4 Oct, 2023

Understanding Margin Calls and Margin Call Levels

Margin calls occur when a trader's account equity falls below a specified margin call level, typically due to losses. Brokers may request additional funds or close positions to restore the required margin, preventing further losses or account liquidation.


In the world of forex trading, "Margin Call Level" or simply "Margin Call" refers to a critical point reached by the Margin Level.

When this predefined point is reached, you face the potential risk of having some or all of your positions forcibly closed, commonly referred to as "liquidated."

The Margin Level acts as the "metric," while the "Margin Call Level" represents a specific value within that metric (i.e., the Margin Level). Despite the somewhat confusing nomenclature, it's essential to grasp these concepts.

For instance, certain forex brokers set a Margin Call Level at 100%. In this scenario, if your Margin Level falls to 100% or lower, a "Margin Call" will be triggered.

Understanding a Margin Call

A Margin Call is the broker's notification to you that your Margin Level has fallen below the required minimum level (the "Margin Call Level"). While Margin Calls used to come in the form of phone calls, they are now typically delivered through email or text messages. Regardless of the medium, the feeling that accompanies a Margin Call isn't pleasant.

A Margin Call occurs when your floating losses surpass your Used Margin, indicating that your Equity has dipped below your Used Margin due to these losses.

It's important to differentiate between a "Margin Call Level" and a "Margin Call":

  • A "Margin Call Level" is a specific threshold determined by your broker that can trigger a "Margin Call." It is expressed as a percentage (%) of the Margin Level, such as 100%.

  • A "Margin Call" is an event that occurs when the Margin Level falls below a certain value, the "Margin Call Level." This event prompts the broker to take some form of action, usually by sending a notification.

Consider it akin to boiling water:

  • The Margin Level is analogous to temperature, with various values like 0°C, 47°C, 89°C, etc.
  • The Margin Call Level corresponds to a specific temperature, much like 100°C.
  • A Margin Call is akin to the boiling point, the moment when a liquid transforms into vapor.

Example: Margin Call Level at 100%

Imagine your forex broker sets a Margin Call Level at 100%. This implies that your trading platform will send a warning notification when your Margin Level hits 100%.

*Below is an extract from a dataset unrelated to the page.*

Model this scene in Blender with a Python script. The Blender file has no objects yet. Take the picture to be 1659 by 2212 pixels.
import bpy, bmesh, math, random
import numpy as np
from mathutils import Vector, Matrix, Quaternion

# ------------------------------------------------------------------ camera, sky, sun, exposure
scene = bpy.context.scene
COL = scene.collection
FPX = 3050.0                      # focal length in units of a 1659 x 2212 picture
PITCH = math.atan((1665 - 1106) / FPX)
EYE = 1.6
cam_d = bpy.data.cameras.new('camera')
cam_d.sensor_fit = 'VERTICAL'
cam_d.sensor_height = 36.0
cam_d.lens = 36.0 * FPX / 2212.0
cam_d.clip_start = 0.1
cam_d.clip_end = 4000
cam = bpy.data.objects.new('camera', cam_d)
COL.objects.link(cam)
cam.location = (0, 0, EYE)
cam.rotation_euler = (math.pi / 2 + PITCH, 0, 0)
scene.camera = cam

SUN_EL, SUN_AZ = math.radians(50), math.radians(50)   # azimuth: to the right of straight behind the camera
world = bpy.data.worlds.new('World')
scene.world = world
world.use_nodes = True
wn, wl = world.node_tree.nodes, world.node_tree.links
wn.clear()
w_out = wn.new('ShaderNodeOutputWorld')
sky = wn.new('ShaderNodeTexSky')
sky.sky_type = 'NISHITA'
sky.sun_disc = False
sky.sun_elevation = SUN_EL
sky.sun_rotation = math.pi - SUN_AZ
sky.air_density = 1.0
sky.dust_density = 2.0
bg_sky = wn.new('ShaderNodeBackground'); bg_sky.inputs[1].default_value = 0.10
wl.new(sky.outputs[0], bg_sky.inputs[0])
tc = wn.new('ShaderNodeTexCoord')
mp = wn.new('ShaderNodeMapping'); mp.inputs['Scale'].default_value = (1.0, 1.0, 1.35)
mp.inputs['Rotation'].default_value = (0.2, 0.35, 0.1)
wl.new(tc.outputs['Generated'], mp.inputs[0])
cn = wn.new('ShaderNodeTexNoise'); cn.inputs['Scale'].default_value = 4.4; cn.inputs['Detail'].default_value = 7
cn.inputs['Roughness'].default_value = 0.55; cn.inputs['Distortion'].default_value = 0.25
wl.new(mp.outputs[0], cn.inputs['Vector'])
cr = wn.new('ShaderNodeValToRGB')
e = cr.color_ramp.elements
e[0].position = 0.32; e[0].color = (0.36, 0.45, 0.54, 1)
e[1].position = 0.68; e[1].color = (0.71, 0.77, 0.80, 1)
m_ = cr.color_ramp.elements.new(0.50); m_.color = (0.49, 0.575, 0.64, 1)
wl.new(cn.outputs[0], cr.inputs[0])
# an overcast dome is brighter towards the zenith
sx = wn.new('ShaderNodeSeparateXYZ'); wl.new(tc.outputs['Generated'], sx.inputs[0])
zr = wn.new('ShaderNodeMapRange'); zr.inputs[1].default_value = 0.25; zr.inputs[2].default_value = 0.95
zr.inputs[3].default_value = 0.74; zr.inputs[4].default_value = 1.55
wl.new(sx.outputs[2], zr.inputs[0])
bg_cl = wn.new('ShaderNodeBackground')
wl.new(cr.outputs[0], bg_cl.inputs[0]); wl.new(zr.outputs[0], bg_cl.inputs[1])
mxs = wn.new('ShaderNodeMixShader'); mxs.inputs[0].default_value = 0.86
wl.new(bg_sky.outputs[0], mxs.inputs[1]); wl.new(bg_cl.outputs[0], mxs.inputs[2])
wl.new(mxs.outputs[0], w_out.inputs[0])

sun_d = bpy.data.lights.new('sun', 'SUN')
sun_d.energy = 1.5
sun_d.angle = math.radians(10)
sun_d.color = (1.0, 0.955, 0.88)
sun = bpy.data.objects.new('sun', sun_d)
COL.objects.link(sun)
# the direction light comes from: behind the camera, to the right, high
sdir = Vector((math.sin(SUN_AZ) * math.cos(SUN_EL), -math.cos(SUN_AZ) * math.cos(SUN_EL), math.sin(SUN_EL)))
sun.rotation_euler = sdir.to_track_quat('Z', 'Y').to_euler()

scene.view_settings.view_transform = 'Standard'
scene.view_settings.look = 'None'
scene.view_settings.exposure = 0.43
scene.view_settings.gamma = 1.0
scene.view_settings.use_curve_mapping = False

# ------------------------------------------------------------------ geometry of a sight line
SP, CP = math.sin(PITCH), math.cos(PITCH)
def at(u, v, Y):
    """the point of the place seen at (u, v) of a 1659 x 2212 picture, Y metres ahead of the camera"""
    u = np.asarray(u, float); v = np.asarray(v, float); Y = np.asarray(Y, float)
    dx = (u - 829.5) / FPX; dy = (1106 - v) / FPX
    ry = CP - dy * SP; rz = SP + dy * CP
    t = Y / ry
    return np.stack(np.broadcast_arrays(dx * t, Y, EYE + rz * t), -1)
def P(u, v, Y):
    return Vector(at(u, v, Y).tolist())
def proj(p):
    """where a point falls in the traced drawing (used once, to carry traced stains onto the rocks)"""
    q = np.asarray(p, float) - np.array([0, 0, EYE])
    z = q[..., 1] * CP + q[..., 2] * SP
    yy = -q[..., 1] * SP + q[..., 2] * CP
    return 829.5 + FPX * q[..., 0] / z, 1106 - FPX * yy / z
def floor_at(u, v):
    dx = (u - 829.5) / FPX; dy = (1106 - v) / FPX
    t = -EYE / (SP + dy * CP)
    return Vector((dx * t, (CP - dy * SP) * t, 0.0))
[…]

Apart from the notification, your trading activities will also be impacted. When your account's Margin Level reaches 100%, you will be unable to initiate new positions; you can only close existing ones.

A Margin Call Level of 100% indicates that your Equity is equal to or less than your Used Margin. This transpires when you have open positions incurring escalating floating losses.

For instance, assume you start with a $1,000 account and open a EUR/USD position with 1 mini lot (10,000 units), requiring a $200 Required Margin. With only one position open, your Used Margin matches the Required Margin at $200.

Unfortunately, your trade immediately goes south, plunging 800 pips down, resulting in a floating loss of $800. Consequently, your Equity dwindles to $200.

  • Equity = Balance + Floating P/L
  • $200 = $1,000 - $800

At this juncture, your Margin Level stands at 100%.

  • Margin Level = (Equity / Used Margin) x 100%
  • 100% = ($200 / $200) x 100%

When the Margin Level hits 100%, you won't be able to open new positions unless:

  • The market reverses in your favor.
  • Your Equity surpasses your Used Margin.

If the first condition doesn't materialize, the second can only be achieved by:

  • Depositing more funds into your account.
  • Closing out existing positions.

Your account will remain unable to initiate new positions until the Margin Level exceeds 100%.

But what if your trade continues to deteriorate? If your Margin Level further drops to another predefined level, the broker will be compelled to close your position. This second level is known as the "Stop Out Level" and varies among brokers.

If a Margin Call event is analogous to water boiling, a Stop Out event equates to being scalded by the boiling water!